◆ WHAT THE TASK ASKS:
Within the data that follows, set down exactly the lines from the one containing "Keep writing the" through the one containing "20, bump=.3, bscale=60)", both ends included.

◆ DATASET EXCERPTS:
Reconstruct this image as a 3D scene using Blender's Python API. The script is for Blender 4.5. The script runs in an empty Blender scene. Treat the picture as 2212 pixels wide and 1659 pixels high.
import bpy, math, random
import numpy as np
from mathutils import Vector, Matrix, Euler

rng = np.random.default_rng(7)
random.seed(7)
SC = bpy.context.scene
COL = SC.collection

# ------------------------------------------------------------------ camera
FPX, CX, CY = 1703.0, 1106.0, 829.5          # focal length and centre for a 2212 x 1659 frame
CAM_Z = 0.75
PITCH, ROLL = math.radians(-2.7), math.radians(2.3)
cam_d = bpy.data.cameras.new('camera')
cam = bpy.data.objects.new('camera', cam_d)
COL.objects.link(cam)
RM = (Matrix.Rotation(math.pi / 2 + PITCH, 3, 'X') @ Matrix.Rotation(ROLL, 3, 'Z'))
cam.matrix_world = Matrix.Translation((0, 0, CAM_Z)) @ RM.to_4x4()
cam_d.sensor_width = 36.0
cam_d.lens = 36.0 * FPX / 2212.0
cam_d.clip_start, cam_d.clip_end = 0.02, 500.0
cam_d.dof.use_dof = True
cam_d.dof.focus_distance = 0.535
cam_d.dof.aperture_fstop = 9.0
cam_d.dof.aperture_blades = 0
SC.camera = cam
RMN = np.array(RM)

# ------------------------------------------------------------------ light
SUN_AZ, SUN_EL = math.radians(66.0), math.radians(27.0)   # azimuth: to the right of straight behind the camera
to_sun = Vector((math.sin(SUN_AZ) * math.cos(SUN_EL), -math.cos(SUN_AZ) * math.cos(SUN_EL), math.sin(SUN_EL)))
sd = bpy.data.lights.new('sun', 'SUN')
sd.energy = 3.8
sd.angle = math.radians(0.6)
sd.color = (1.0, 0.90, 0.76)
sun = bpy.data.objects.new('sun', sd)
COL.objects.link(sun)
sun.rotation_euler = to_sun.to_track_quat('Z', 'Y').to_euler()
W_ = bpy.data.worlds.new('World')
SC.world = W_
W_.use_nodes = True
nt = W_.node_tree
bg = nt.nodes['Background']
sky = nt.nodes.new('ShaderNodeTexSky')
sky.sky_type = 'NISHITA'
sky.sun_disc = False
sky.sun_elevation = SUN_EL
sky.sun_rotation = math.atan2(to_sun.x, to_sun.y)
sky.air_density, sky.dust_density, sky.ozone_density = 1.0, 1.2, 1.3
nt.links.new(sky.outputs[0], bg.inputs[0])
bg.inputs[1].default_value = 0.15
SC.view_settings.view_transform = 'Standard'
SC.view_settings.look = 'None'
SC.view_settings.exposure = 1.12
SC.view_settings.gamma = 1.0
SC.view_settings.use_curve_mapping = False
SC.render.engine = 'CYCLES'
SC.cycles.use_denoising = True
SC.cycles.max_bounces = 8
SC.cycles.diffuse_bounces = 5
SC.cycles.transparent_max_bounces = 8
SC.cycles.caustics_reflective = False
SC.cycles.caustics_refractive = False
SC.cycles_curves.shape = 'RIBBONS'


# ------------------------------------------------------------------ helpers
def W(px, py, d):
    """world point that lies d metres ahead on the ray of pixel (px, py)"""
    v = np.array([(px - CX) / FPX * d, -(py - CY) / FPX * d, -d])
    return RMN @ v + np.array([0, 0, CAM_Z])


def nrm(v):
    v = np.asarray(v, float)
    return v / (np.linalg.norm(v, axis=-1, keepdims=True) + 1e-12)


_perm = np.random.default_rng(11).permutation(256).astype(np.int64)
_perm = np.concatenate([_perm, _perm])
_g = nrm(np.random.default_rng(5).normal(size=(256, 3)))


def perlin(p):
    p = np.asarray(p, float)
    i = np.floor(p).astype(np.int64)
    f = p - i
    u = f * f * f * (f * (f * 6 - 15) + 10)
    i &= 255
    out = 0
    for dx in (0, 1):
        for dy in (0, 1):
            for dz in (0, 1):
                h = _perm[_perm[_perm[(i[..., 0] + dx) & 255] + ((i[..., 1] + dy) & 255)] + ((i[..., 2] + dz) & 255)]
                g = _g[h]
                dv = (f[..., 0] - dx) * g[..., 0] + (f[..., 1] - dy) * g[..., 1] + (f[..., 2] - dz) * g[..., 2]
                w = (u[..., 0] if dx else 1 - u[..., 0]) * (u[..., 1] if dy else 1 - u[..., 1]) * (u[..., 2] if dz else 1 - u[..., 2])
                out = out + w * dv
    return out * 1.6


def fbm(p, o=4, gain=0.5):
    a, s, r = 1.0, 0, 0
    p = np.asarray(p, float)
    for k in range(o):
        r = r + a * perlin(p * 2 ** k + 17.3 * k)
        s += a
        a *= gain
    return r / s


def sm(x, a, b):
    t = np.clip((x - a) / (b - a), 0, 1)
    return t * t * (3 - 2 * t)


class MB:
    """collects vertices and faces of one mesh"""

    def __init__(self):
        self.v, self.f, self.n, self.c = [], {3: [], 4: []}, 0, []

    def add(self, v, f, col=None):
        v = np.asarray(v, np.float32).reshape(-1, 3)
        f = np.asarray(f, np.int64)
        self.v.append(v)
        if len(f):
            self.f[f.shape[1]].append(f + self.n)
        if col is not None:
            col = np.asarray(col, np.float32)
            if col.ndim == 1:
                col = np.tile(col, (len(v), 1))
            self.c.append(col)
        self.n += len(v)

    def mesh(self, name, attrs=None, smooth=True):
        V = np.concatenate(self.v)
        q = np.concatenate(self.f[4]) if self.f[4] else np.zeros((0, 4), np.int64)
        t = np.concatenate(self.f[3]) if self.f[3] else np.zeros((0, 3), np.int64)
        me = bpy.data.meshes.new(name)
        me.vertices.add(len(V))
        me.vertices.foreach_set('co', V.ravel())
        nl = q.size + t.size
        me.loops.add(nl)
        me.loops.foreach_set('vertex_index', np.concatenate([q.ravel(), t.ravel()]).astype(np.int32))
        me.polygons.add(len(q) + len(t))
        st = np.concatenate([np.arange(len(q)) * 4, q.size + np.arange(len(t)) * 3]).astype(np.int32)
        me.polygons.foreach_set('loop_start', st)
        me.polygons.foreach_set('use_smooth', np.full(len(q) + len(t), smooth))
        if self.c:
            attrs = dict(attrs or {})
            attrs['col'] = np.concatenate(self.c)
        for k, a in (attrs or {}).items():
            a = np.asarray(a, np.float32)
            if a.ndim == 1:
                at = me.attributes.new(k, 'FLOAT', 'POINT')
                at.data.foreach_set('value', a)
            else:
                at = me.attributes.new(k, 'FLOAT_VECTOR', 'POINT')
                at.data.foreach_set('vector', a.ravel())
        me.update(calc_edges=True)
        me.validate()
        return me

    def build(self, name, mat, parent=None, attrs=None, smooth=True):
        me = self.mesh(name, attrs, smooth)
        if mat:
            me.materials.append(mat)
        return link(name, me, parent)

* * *

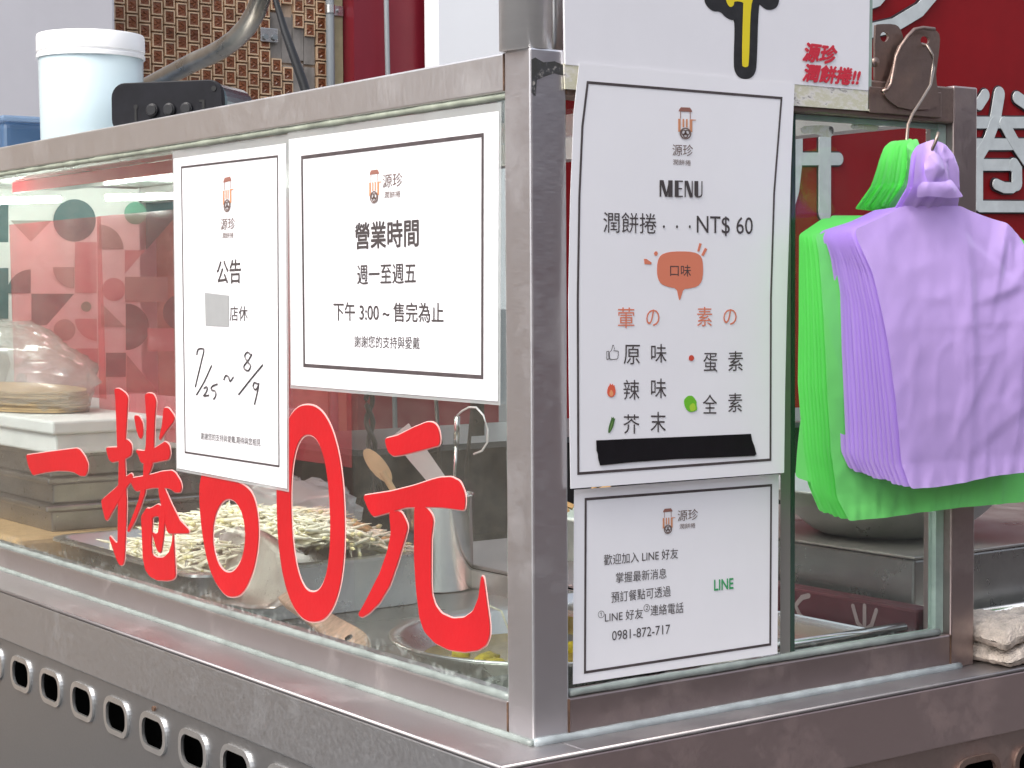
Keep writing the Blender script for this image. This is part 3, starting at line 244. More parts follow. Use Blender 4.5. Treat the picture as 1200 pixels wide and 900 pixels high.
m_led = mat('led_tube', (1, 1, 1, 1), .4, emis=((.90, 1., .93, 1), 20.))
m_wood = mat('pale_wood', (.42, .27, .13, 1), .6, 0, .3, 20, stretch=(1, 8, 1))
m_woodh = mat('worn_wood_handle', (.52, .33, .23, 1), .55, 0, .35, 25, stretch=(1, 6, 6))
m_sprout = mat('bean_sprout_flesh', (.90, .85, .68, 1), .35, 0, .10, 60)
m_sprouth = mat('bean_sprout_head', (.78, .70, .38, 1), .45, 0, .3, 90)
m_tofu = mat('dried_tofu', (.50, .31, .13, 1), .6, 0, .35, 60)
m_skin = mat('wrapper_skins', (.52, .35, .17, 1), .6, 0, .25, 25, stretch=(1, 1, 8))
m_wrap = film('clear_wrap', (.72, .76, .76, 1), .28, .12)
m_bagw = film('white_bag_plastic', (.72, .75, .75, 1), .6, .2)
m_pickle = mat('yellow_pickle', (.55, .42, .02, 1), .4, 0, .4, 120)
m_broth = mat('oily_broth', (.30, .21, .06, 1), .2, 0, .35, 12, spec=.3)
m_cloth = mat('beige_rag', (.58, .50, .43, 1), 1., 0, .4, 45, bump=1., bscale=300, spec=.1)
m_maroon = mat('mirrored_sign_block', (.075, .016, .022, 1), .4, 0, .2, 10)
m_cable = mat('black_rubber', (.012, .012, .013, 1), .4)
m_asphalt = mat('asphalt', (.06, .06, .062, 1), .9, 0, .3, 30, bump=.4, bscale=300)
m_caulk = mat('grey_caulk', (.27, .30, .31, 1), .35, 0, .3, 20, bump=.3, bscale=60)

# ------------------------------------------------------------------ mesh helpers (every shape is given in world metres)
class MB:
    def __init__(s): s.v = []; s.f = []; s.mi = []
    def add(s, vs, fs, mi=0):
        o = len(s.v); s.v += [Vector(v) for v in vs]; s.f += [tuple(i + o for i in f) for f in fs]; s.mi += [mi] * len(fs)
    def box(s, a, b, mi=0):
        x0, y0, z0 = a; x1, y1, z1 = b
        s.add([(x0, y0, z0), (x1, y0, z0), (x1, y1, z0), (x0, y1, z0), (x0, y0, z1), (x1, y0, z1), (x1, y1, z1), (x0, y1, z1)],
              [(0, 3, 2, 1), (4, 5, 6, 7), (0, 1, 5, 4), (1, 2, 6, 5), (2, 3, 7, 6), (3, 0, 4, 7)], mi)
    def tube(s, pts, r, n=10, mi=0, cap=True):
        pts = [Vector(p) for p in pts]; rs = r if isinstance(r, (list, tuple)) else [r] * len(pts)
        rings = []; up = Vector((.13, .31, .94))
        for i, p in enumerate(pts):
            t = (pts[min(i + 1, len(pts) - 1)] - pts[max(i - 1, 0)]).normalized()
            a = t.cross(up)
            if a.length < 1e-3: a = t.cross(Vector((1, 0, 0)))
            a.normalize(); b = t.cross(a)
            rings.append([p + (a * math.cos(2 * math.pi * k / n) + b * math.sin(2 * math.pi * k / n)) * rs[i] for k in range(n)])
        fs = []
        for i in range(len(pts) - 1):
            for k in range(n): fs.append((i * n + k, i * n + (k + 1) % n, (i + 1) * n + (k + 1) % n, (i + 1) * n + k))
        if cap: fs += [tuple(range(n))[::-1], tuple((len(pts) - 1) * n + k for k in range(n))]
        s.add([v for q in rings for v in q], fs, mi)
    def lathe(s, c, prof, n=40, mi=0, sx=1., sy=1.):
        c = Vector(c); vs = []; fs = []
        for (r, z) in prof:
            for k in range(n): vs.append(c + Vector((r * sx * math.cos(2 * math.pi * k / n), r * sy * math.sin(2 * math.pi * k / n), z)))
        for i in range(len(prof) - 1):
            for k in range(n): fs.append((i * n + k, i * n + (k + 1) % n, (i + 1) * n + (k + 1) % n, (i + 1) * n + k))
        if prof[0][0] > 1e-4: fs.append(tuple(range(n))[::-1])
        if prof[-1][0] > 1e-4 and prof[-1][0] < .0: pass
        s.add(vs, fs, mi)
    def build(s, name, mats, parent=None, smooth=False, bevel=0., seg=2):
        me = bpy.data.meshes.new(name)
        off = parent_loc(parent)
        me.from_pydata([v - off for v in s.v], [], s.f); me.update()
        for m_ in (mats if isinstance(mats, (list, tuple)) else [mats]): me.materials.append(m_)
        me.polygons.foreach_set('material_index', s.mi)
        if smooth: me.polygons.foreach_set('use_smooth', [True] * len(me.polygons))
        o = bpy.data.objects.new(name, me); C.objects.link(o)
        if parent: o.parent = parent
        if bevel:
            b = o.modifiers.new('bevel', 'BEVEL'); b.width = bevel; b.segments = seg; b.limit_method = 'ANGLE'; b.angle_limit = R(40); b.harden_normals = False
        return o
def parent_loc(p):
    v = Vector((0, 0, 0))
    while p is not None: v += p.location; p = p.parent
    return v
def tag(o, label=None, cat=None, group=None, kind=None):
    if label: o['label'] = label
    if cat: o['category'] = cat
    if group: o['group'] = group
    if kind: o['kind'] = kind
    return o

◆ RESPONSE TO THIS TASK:
Keep writing the Blender script for this image. This is part 3, starting at line 244. More parts follow. Use Blender 4.5. Treat the picture as 1200 pixels wide and 900 pixels high.
m_led = mat('led_tube', (1, 1, 1, 1), .4, emis=((.90, 1., .93, 1), 20.))
m_wood = mat('pale_wood', (.42, .27, .13, 1), .6, 0, .3, 20, stretch=(1, 8, 1))
m_woodh = mat('worn_wood_handle', (.52, .33, .23, 1), .55, 0, .35, 25, stretch=(1, 6, 6))
m_sprout = mat('bean_sprout_flesh', (.90, .85, .68, 1), .35, 0, .10, 60)
m_sprouth = mat('bean_sprout_head', (.78, .70, .38, 1), .45, 0, .3, 90)
m_tofu = mat('dried_tofu', (.50, .31, .13, 1), .6, 0, .35, 60)
m_skin = mat('wrapper_skins', (.52, .35, .17, 1), .6, 0, .25, 25, stretch=(1, 1, 8))
m_wrap = film('clear_wrap', (.72, .76, .76, 1), .28, .12)
m_bagw = film('white_bag_plastic', (.72, .75, .75, 1), .6, .2)
m_pickle = mat('yellow_pickle', (.55, .42, .02, 1), .4, 0, .4, 120)
m_broth = mat('oily_broth', (.30, .21, .06, 1), .2, 0, .35, 12, spec=.3)
m_cloth = mat('beige_rag', (.58, .50, .43, 1), 1., 0, .4, 45, bump=1., bscale=300, spec=.1)
m_maroon = mat('mirrored_sign_block', (.075, .016, .022, 1), .4, 0, .2, 10)
m_cable = mat('black_rubber', (.012, .012, .013, 1), .4)
m_asphalt = mat('asphalt', (.06, .06, .062, 1), .9, 0, .3, 30, bump=.4, bscale=300)
m_caulk = mat('grey_caulk', (.27, .30, .31, 1), .35, 0, .3, 20, bump=.3, bscale=60)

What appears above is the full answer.